● Objective
In the data that follows, find the line containing "M_INNER=paint('dark_inner_roof',(.018,.02,.025),.8,0,.3)"; then quote that line and every line after it, exactly, through the last one.

● Collected data
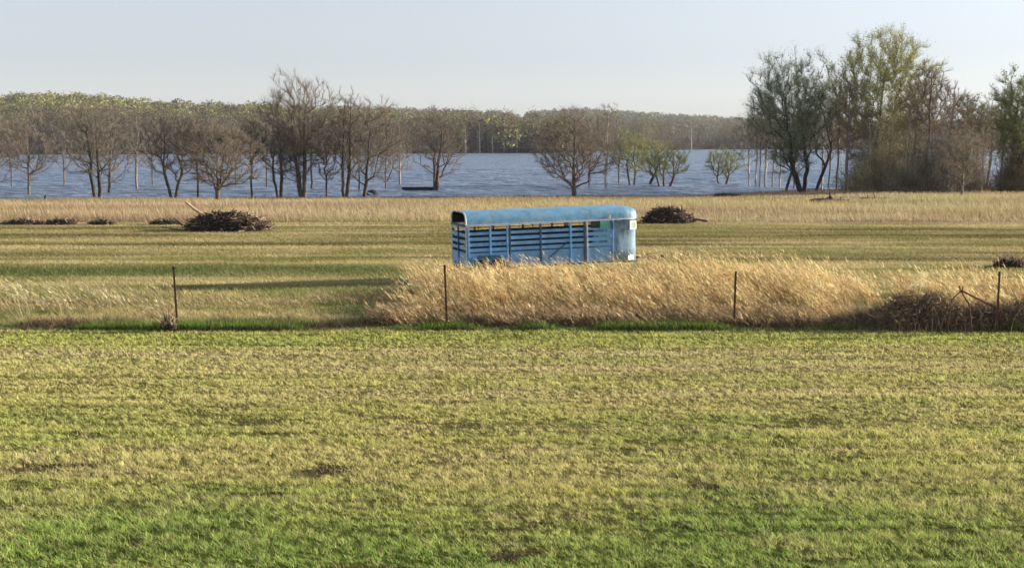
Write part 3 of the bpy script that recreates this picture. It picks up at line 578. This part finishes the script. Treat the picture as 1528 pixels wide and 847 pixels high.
def weeds():
    acc=Acc()
    # dark dead growth at the fence foot
    n=26000; x=rng.uniform(-14,6.5,n); y=28.05+rng.normal(size=n)*.33+.35
    m=sstep(.40,.56,fbm(x*.7+3,y*.3+1,3)); k=rng.random(n)<.10+.9*m; x=x[k];y=y[k];m=m[k];n=len(x)
    h=rng.uniform(.03,.30,n)*(.35+.75*m); c=np.where((rng.random(n)<.62)[:,None],np.array([.07,.05,.035]),np.array([.24,.18,.10]))*rng.uniform(.6,1.3,(n,1))
    T,C=blades(np.stack([x,y,gz(x,y)],1),h,rng.normal(size=(n,2))*.22,rng.uniform(.006,.014,n),c,2); acc.add(T,C)
    return acc.build('dead_fence_weeds',M_WOOD)
tag(weeds(),'dark dead weeds and leaf litter along the fence foot','weeds',kind='stuff')
def greenweeds():
    acc=Acc(); n=60000; x=rng.uniform(-14,15,n); y=27.75+np.abs(rng.normal(size=n))*.5
    m=sstep(.38,.6,fbm(x*.55+30,y*.5,3)); k=rng.random(n)<.22+.8*m; x=x[k];y=y[k];m=m[k];n=len(x)
    T,C=blades(np.stack([x,y,gz(x,y)],1),rng.uniform(.04,.22,n)*(.4+.9*m),rng.normal(size=(n,2))*.06,rng.uniform(.010,.022,n),tint([.15,.22,.045],n,.4),1); acc.add(T,C)
    return acc.build('green_weeds',M_GRASS)
tag(greenweeds(),'lush green weeds growing under the fence line','weeds',kind='stuff')
def bramble():
    acc=Acc(); r=rng
    mounds=[(7.3,.14,.35),(7.9,.24,.35),(8.35,.42,.36),(8.75,.64,.4),(9.2,.72,.38),(9.6,.64,.36),(10.0,.40,.3),(10.45,.52,.3),(10.8,.46,.3),(11.3,.52,.35),(11.8,.62,.5),(12.6,.5,.6),(13.5,.6,.6)]
    for cx,hh,wd in mounds:
        n=int(5200*wd/.5*(.6+hh)); x=cx+r.normal(size=n)*wd*.55; y=28.4+r.normal(size=n)*.28; z=hh*r.random(n)**.8*np.exp(-((x-cx)/wd/1.3)**2)*(.55+.8*vnoise(x*5,y*5)); P=np.stack([x,y,z],1)
        dr=unit(np.stack([r.normal(size=n),r.normal(size=n)*.8,r.normal(size=n)*.7+.2],1)); ln=r.uniform(.04,.20,n)
        e=P+dr*ln[:,None]; wv=unit(np.cross(dr,r.normal(size=dr.shape)))*r.uniform(.003,.008,(n,1))
        pl=vnoise(x*2.5,y*2.5+cx)
        c=np.where((r.random(n)<.90-.35*(pl>.6))[:,None],np.array([.13,.095,.065]),np.array([.46,.35,.23]))*r.uniform(.4,1.5,(n,1))
        acc.add(np.stack([P-wv,P+wv,e],1),c)
        n=260; x=cx+r.normal(size=n)*wd*.5; y=28.25+r.normal(size=n)*.3
        T,C=blades(np.stack([x,y,0*x],1),hh*r.uniform(.5,1.25,n),r.normal(size=(n,2))*.35,r.uniform(.005,.012,n),tint([.26,.18,.12],n,.5),5); acc.add(T,C)
    return acc.build('bramble_tangle',M_WOOD)
tag(bramble(),'dark brown dead bramble tangle heaped along the right part of the fence','brambles',kind='stuff')

# ------------------------------------------------------------------ mesh helpers for built objects
def new_bm(): return bmesh.new()
def box(bm,c,s,rot=None,bev=0):
    m = Matrix.Translation(c) @ (rot.to_4x4() if rot else Matrix.Identity(4)) @ Matrix.Diagonal((*s,1))
    r = bmesh.ops.create_cube(bm,size=1,matrix=m)
    if bev: bmesh.ops.bevel(bm,geom=list({e for v in r['verts'] for e in v.link_edges}),offset=bev,segments=2,affect='EDGES')
def bar(bm,a,b,r,n=8,r2=None):
    a=Vector(a);b=Vector(b);d=b-a; m=Matrix.Translation((a+b)/2)@d.to_track_quat('Z','Y').to_matrix().to_4x4()
    bmesh.ops.create_cone(bm,segments=n,radius1=r,radius2=r if r2 is None else r2,depth=d.length,cap_ends=True,matrix=m)
def fin(name,bm,mat,parent=None,smooth=False,auto=False):
    me=bpy.data.meshes.new(name); bm.to_mesh(me); bm.free(); o=link(name,me,mat,parent)
    if smooth: me.polygons.foreach_set('use_smooth',[True]*len(me.polygons)); me.update()
    return o
def paint(name,col,rough=.5,metal=0,var=.25,rust=0,scale=3,rustcol=(.16,.07,.035)):
    m,nt,p,out=mat_new(name); N=nt.nodes;L=nt.links; tc=N.new('ShaderNodeTexCoord'); n=N.new('ShaderNodeTexNoise'); n.inputs['Scale'].default_value=scale; n.inputs['Detail'].default_value=8; n.inputs['Roughness'].default_value=.7
    L.new(tc.outputs['Object'],n.inputs[0]); cr=N.new('ShaderNodeValToRGB'); e=cr.color_ramp.elements; e[0].position=.3; e[1].position=.7
    e[0].color=(*[c*(1-var) for c in col],1); e[1].color=(*[min(1,c*(1+var)) for c in col],1); L.new(n.outputs[0],cr.inputs[0]); src=cr.outputs[0]
    if rust:
        n2=N.new('ShaderNodeTexNoise'); n2.inputs['Scale'].default_value=scale*2.3; n2.inputs['Detail'].default_value=10; n2.inputs['Roughness'].default_value=.75
        mp=N.new('ShaderNodeMapping'); mp.inputs['Scale'].default_value=(1.6,1.6,.45); L.new(tc.outputs['Object'],mp.inputs[0]); L.new(mp.outputs[0],n2.inputs[0])
        mr=N.new('ShaderNodeMapRange'); mr.inputs[1].default_value=.66-rust*.2; mr.inputs[2].default_value=.74-rust*.2; L.new(n2.outputs[0],mr.inputs[0])
        mx=N.new('ShaderNodeMix'); mx.data_type='RGBA'; L.new(mr.outputs[0],mx.inputs[0]); L.new(src,mx.inputs[6]); mx.inputs[7].default_value=(*rustcol,1); src=mx.outputs[2]
    L.new(src,p.inputs['Base Color']); p.inputs['Roughness'].default_value=rough; p.inputs['Metallic'].default_value=metal
    bp=N.new('ShaderNodeBump'); bp.inputs['Strength'].default_value=.15; bp.inputs['Distance'].default_value=.02; L.new(n.outputs[0],bp.inputs['Height']); L.new(bp.outputs[0],p.inputs['Normal'])
    return m
M_BLUE=paint('faded_blue_paint',(.125,.32,.50),.5,0,.42,.75,2.0,(.24,.34,.40))
M_BLUE2=paint('slat_blue_paint',(.17,.39,.66),.5,0,.3,.35,3,(.20,.16,.14))
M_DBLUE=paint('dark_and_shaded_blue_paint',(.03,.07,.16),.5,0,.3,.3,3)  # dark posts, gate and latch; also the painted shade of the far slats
M_PALE=paint('lit_nose_blue_paint',(.40,.58,.72),.5,0,.35,.75,2.6,(.20,.33,.42))  # paler version of the blue: light on the nose put into the colour
M_TRIM=paint('pale_worn_trim',(.52,.55,.56),.5,0,.3,.5,4)
M_WHITE=paint('chalky_white_paint',(.72,.75,.74),.5,0,.1,.2,4,(.4,.38,.34))
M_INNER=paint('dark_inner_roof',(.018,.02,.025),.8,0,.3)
M_RUST=paint('rusty_steel',(.10,.04,.03),.8,0,.35,.3,12)
M_TYRE=paint('tyre_rubber',(.02,.02,.02),.85,0,.2)
M_BLACK=paint('black_wood',(.018,.016,.016),.8,0,.3)
M_TEAL=paint('teal_patch',(.10,.42,.36),.5,0,.2,.2)
def glass():
    m,nt,p,out=mat_new('tinted_green_glass'); p.inputs['Base Color'].default_value=(.30,.42,.30,1); p.inputs['Roughness'].default_value=.12; p.inputs['Specular IOR Level'].default_value=.6; return m
M_GLASS=glass()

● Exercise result
M_INNER=paint('dark_inner_roof',(.018,.02,.025),.8,0,.3)
M_RUST=paint('rusty_steel',(.10,.04,.03),.8,0,.35,.3,12)
M_TYRE=paint('tyre_rubber',(.02,.02,.02),.85,0,.2)
M_BLACK=paint('black_wood',(.018,.016,.016),.8,0,.3)
M_TEAL=paint('teal_patch',(.10,.42,.36),.5,0,.2,.2)
def glass():
    m,nt,p,out=mat_new('tinted_green_glass'); p.inputs['Base Color'].default_value=(.30,.42,.30,1); p.inputs['Roughness'].default_value=.12; p.inputs['Specular IOR Level'].default_value=.6; return m
M_GLASS=glass()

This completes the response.